Anak-anak berumur 3 tahun mengatakan bahwa Maxie akan pergi ke laci, tutur spesialis perkembangan
kognitif Josef Perner dari Universitas Salzburg, yang melakukan eksperimen Maxie di awal tahun 1980an.
Walaupun Maxie tidak tahu cokelatnya berada di lemari, anak-anak berusia 3 tahun nampaknya tidak
dapat mengerti bahwa tempat sebenarnya cokelat tersebut bukanlah di tempat yang dipikirkan Maxie.
"Hanya sekitar 4 atau 5 anak menyadari bahwa dia tidak bertindak menurut dunia yang sebenarnya,
tetapi bertindak menurut dunianya sendiri." Demikian seperti yang dikutip dari ScienceNews(23/12/10).
Studi yang baru melibatkan eksperimen serupa, juga menggunakan tes "keyakinan salah" yang bertujuan
untuk mendapatkan apakah anak-anak memahami bahwa orang lain bisa memiliki keyakinan dalam
pikiran mereka yang tidak sesuai dengan kenyataan. Bayi-bayi berusia 7 bulan menonton sebuah video
tentang makhluk mirip smurf (karakter animasi) yang menempatkan sebuah bola di atas meja, yang
menggelinding ke belakang sekat sehingga tak terlihat. Makhluk tersebut pergi, dan bolanya tetap atau
bergerak lagi. Pada waktu makhluk tersebut kembali, sekatnya direndahkan yang menunjukkan apakah
bolanya di sana. Kadang kala loakasi bolanya konsisten dengan apa yang dilihat makhluk tersebut, tapi
kadang kala, sebagaimana dengan Maxie dan cokelatnya, makhluk tersebut memiliki keyakinan yang
salah tentang lokasi bola tersebut, mengharapkan bola tersebut di tempat di mana makhluk itu terakhir
kali melihatnya.
Bayi-bayi melihat pada layar lebih lama ketika dugaan makhluk tersebut tentang bola itu tidak cocok
dengan lokasi bola sebenarnya, menurut laporan para peneliti.

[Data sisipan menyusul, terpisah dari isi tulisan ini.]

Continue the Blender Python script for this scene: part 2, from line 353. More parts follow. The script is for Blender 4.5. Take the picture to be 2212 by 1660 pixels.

Hal ini mengindikasikan bahwa para bayi
lebih muda dari 1 tahun mengerti tentang keyakinan orang lain, kata Ágnes Kovács dari Akademi Sains
Hungaria di Budapest, yang memimpin penelitian tersebut.
Penelitian memang mengindikasikan bahwa para bayi memberikan atensi berbeda kepada orang
daripada obyek, sebuah pandangan yang penting bagi pengembangan teori pikiran. "Banyak studi baru
menunjukkan bahwa para bayi memiliki pemahaman yang lebih rumit tentang pikiran orang lain dari yang
kita anggap," kata psikolog Alison Gopnik dari Universitas Calfornia, Berkeley. "Mereka memperlakukan
orang secara spesial dari awal."
Akan tetapi mengambil kesimpulan tentang pikiran manusia yang belum bisa bicara dipenuhi dengan
kesulitan, catatnya. Menggunakan cara berapa lama seorang bayi melihat pada sesuatu bisa merupakan
metrik yang memperjelas tapi harus digabungkan dengan tes-tes tingkah laku, seperti seorang bayi juga
meraih obyek-obyek tertentu, kata Gopnik.
Perner mencatat bahwa pada eksperimen Maxie, walaupun anak berumur 3 tahun menyampaikan bahwa
Maxie akan ke lemari, mereka meluangkan beberapa waktu mencari ke laci, mungkin karena otak
mereka mencoba untuk mengatasi pikiran-pikiran yang saling bertabrakan.
Dia dan lainnya menambahkan bahwa desain studi baru tersebut bisa saja lebih kuat. Sebagai contoh,
eksperimen tersebut tidak menguji bagaimana para bayi akan bereaksi ketika melihat bola datang dan
pergi tanpa kehadiran makhluk tersebut.
Masih saja, studi tersebut menyelidiki hal-hal penting, kata Perner. "Studi tersebut tetap menarik karena
studi itu menunjukkan bahwa bayi yang sangat muda memberikan perhatian pada hal-hal yang benar."